Scene modeling code data:
—————
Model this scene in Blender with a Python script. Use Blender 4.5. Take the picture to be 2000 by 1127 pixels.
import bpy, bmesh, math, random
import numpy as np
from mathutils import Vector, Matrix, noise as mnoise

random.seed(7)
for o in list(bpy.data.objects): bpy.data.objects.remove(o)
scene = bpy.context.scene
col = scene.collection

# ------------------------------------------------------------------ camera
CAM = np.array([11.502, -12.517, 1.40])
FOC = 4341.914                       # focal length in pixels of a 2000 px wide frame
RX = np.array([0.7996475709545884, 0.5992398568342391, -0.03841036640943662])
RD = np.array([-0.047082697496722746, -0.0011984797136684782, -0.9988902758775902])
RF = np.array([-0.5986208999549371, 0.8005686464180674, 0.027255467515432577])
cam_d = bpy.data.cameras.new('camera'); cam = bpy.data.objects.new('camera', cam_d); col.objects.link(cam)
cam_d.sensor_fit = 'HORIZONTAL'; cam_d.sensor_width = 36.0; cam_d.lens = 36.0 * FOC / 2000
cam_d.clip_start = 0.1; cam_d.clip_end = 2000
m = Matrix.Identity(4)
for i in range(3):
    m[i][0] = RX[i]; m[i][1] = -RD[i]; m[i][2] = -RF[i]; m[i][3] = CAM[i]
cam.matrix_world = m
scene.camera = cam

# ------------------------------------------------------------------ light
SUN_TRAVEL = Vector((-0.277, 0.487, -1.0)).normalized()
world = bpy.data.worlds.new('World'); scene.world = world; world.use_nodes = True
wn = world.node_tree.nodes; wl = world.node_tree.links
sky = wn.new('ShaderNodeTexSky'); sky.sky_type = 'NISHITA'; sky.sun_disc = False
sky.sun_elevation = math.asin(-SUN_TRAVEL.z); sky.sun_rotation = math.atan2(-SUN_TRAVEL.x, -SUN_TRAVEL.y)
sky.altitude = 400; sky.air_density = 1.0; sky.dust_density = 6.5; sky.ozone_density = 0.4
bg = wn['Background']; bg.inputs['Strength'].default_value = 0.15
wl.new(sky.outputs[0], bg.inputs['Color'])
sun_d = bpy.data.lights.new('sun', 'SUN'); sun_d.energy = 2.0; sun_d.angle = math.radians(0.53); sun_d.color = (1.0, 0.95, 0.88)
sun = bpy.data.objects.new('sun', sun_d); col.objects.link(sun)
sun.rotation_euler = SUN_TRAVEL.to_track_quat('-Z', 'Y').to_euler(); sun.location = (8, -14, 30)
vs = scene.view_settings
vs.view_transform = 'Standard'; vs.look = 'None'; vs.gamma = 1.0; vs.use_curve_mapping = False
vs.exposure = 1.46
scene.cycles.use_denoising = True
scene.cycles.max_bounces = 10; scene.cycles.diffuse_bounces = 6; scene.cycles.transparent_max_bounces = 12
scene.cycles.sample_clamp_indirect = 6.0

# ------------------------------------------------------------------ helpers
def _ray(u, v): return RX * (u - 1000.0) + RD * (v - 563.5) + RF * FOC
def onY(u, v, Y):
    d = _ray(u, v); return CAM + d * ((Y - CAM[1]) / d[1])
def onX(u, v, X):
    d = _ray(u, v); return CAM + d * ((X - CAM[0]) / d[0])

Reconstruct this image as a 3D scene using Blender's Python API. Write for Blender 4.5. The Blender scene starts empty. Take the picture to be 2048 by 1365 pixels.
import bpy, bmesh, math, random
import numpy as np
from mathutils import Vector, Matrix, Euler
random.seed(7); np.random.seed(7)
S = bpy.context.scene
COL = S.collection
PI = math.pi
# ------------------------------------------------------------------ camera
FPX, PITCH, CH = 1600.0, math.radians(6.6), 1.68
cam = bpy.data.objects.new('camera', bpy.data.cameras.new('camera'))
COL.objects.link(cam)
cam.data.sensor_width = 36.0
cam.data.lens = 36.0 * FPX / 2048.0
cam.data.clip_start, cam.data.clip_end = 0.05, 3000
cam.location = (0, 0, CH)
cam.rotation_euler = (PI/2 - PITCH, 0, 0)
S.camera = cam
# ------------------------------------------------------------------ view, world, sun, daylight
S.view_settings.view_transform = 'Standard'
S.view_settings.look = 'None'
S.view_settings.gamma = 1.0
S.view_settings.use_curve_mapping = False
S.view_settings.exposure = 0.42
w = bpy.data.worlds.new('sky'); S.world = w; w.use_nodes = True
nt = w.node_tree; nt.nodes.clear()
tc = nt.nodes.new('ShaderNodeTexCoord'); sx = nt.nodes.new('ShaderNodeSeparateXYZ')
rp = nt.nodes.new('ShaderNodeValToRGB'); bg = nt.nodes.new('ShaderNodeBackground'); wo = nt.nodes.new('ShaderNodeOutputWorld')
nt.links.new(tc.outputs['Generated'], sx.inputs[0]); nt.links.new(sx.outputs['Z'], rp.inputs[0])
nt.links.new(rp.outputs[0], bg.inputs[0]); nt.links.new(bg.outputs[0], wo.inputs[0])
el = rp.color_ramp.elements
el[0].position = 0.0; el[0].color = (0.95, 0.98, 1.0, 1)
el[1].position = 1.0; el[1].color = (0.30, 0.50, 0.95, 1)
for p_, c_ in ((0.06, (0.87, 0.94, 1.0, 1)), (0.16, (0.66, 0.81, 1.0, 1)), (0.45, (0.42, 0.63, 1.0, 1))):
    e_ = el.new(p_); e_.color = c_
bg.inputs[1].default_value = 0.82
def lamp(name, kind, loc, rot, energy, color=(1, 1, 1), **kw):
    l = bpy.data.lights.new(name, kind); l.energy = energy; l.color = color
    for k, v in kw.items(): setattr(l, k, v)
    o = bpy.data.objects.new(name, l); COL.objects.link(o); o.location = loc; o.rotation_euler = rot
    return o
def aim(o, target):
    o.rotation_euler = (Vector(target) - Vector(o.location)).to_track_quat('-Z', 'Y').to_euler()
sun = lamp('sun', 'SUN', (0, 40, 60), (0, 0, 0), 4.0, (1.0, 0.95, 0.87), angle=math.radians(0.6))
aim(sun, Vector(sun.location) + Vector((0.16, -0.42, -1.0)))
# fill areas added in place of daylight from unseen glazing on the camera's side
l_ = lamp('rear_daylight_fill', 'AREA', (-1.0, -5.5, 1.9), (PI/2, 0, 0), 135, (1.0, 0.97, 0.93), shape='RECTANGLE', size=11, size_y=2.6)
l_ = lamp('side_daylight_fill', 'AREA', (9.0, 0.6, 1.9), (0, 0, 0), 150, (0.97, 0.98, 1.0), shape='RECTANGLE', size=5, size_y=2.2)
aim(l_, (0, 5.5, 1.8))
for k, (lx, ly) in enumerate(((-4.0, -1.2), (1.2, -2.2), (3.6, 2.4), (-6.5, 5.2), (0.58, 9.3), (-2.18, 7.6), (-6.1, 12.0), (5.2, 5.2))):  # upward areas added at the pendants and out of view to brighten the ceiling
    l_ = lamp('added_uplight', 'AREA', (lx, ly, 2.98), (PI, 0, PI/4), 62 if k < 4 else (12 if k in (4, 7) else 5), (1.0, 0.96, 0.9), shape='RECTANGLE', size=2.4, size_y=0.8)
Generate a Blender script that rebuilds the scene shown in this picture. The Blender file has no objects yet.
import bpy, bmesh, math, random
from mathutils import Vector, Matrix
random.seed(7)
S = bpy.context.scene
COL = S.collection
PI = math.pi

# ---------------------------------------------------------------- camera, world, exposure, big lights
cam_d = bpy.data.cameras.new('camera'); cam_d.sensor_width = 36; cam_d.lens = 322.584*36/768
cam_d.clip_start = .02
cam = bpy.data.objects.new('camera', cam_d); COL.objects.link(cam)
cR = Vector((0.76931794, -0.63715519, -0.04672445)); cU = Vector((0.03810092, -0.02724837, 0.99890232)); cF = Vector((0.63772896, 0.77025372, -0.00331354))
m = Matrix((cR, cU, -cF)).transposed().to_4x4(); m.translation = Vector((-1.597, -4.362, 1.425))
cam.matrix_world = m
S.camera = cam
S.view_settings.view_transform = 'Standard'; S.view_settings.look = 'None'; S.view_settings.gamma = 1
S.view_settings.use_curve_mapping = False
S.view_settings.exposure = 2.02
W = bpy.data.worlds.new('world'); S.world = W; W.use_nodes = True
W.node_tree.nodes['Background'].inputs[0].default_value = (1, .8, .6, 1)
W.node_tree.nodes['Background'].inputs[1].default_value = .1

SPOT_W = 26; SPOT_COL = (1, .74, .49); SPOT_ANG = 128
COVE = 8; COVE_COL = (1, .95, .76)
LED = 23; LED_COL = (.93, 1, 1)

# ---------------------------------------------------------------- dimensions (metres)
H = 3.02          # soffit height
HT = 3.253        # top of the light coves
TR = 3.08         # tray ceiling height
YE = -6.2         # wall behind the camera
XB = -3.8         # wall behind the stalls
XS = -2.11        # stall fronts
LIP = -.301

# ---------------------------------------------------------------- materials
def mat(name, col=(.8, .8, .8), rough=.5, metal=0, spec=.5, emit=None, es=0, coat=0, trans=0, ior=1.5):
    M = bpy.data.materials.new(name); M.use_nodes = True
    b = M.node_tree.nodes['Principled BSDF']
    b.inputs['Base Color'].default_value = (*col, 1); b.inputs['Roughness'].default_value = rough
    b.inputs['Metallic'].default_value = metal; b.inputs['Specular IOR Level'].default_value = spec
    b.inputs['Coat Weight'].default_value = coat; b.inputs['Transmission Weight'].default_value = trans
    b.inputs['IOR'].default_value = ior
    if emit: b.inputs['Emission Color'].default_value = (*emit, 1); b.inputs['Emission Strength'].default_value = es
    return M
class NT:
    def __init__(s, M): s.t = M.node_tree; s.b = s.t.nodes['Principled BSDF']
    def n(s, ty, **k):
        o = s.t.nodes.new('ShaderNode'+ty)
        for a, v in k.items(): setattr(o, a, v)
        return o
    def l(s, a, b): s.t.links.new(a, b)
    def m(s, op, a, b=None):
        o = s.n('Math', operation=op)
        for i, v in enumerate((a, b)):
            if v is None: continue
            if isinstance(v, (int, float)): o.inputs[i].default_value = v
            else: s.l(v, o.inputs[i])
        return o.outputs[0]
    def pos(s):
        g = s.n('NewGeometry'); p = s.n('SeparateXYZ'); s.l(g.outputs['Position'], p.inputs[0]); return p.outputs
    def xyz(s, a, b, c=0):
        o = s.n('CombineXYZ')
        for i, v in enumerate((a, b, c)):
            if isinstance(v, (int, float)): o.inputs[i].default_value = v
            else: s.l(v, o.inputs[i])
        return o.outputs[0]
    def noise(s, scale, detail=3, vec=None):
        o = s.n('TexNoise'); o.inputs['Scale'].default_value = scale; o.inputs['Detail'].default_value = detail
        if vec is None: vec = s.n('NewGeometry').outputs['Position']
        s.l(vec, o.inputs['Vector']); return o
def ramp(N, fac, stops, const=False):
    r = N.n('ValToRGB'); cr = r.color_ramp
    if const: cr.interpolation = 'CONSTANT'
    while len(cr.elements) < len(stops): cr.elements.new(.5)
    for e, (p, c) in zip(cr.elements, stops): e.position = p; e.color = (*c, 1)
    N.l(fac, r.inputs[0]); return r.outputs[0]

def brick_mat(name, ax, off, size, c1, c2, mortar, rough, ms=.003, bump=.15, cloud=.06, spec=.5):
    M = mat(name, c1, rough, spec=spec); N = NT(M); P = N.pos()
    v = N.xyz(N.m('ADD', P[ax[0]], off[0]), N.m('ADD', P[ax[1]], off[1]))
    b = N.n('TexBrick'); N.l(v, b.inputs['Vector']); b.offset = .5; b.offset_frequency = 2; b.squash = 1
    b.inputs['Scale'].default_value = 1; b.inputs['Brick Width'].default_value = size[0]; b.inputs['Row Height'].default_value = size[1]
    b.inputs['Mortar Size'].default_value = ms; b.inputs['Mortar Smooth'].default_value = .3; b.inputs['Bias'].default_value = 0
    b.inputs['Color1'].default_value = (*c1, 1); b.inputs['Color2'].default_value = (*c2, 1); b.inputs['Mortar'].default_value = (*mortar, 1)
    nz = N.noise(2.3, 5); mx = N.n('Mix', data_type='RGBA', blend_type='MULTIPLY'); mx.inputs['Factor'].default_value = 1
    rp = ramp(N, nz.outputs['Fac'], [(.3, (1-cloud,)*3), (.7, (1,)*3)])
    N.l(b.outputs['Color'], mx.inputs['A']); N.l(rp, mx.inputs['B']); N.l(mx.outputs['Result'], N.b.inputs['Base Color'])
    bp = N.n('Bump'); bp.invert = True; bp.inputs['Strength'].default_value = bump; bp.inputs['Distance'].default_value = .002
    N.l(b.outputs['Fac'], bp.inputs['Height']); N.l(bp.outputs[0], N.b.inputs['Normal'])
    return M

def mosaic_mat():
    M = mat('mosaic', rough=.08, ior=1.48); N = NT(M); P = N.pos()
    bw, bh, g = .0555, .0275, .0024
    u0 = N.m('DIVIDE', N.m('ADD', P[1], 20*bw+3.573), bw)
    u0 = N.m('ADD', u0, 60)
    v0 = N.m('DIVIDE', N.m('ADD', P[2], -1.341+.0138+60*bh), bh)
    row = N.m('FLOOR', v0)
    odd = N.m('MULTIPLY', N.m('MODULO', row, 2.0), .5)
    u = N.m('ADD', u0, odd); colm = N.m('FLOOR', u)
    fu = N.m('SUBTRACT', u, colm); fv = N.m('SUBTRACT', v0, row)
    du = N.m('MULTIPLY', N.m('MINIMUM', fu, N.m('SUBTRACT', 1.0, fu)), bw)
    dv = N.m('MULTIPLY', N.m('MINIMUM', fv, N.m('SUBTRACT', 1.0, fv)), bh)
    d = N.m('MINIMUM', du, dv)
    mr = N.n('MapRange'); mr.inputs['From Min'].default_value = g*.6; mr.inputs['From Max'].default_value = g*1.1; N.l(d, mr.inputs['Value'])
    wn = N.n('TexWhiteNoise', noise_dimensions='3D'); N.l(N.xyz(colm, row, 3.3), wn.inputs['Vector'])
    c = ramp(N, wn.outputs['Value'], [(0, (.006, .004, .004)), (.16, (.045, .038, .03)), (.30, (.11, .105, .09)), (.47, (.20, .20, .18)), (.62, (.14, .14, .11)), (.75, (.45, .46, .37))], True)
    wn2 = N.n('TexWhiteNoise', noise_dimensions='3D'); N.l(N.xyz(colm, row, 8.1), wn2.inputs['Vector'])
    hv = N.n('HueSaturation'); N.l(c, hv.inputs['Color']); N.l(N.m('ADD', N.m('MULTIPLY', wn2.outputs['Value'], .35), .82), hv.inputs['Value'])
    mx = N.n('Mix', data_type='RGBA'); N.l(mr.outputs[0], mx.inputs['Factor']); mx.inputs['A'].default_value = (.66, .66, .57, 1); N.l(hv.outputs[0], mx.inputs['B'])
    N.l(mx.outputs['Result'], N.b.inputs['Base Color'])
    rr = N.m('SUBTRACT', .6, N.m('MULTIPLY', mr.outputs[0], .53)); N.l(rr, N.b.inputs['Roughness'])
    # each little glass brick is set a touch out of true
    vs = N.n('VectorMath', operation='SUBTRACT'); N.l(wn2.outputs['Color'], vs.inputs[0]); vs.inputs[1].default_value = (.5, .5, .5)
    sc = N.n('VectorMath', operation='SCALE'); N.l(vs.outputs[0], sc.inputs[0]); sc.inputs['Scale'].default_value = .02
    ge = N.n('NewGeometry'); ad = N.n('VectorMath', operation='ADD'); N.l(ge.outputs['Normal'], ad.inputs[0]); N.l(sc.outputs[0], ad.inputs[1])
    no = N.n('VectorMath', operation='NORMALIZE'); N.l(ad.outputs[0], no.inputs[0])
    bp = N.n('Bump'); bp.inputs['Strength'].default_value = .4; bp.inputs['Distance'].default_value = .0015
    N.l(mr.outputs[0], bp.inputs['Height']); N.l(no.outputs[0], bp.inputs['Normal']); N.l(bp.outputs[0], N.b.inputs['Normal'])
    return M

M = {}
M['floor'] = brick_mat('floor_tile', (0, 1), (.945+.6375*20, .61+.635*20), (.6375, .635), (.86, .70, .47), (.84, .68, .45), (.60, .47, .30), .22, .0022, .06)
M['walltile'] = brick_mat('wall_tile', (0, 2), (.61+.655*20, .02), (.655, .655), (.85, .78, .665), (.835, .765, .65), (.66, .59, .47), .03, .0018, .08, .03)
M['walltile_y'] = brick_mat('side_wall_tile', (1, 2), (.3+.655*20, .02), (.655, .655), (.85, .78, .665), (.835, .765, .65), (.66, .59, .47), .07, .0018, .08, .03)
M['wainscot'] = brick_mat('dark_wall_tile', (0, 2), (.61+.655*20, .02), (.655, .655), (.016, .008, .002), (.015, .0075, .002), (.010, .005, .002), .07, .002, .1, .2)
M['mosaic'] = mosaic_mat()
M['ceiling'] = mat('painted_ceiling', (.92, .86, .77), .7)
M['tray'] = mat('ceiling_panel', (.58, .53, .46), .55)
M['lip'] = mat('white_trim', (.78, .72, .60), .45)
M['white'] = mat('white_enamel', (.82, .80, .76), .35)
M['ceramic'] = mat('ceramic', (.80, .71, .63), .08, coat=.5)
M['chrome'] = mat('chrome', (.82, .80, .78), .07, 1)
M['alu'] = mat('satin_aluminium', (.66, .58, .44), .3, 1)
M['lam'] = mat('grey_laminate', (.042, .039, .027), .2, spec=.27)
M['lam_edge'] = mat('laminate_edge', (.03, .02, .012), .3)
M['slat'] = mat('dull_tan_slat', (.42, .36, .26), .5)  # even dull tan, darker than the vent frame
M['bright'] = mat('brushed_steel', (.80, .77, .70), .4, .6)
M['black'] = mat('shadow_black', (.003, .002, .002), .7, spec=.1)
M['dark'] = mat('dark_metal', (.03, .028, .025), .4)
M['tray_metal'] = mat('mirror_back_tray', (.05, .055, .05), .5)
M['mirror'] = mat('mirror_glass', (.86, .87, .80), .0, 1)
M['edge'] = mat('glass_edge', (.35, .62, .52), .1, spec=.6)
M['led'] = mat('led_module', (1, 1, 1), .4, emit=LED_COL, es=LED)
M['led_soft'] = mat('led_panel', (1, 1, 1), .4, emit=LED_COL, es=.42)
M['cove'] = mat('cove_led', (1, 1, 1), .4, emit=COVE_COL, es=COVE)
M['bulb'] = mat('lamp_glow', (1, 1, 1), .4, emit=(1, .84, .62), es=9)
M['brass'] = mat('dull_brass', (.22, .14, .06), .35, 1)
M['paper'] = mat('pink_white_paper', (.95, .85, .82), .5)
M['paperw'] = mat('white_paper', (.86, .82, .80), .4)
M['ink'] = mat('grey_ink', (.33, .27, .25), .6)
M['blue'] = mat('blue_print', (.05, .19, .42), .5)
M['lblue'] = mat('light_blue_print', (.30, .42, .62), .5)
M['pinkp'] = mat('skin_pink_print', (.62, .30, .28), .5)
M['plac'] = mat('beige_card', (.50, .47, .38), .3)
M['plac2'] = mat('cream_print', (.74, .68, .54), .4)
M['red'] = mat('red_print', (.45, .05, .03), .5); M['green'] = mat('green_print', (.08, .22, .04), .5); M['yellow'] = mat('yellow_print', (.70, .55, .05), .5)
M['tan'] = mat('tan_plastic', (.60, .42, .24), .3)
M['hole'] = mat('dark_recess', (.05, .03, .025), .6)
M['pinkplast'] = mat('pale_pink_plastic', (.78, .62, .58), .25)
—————
▶ **AIM OF THE TASK**
Please repeat word for word the lines above that run from the beginning through the line containing "col = scene.collection", keeping both the first and that last line.

▶ **RESULT OF THIS EXERCISE**
Model this scene in Blender with a Python script. Use Blender 4.5. Take the picture to be 2000 by 1127 pixels.
import bpy, bmesh, math, random
import numpy as np
from mathutils import Vector, Matrix, noise as mnoise

random.seed(7)
for o in list(bpy.data.objects): bpy.data.objects.remove(o)
scene = bpy.context.scene
col = scene.collection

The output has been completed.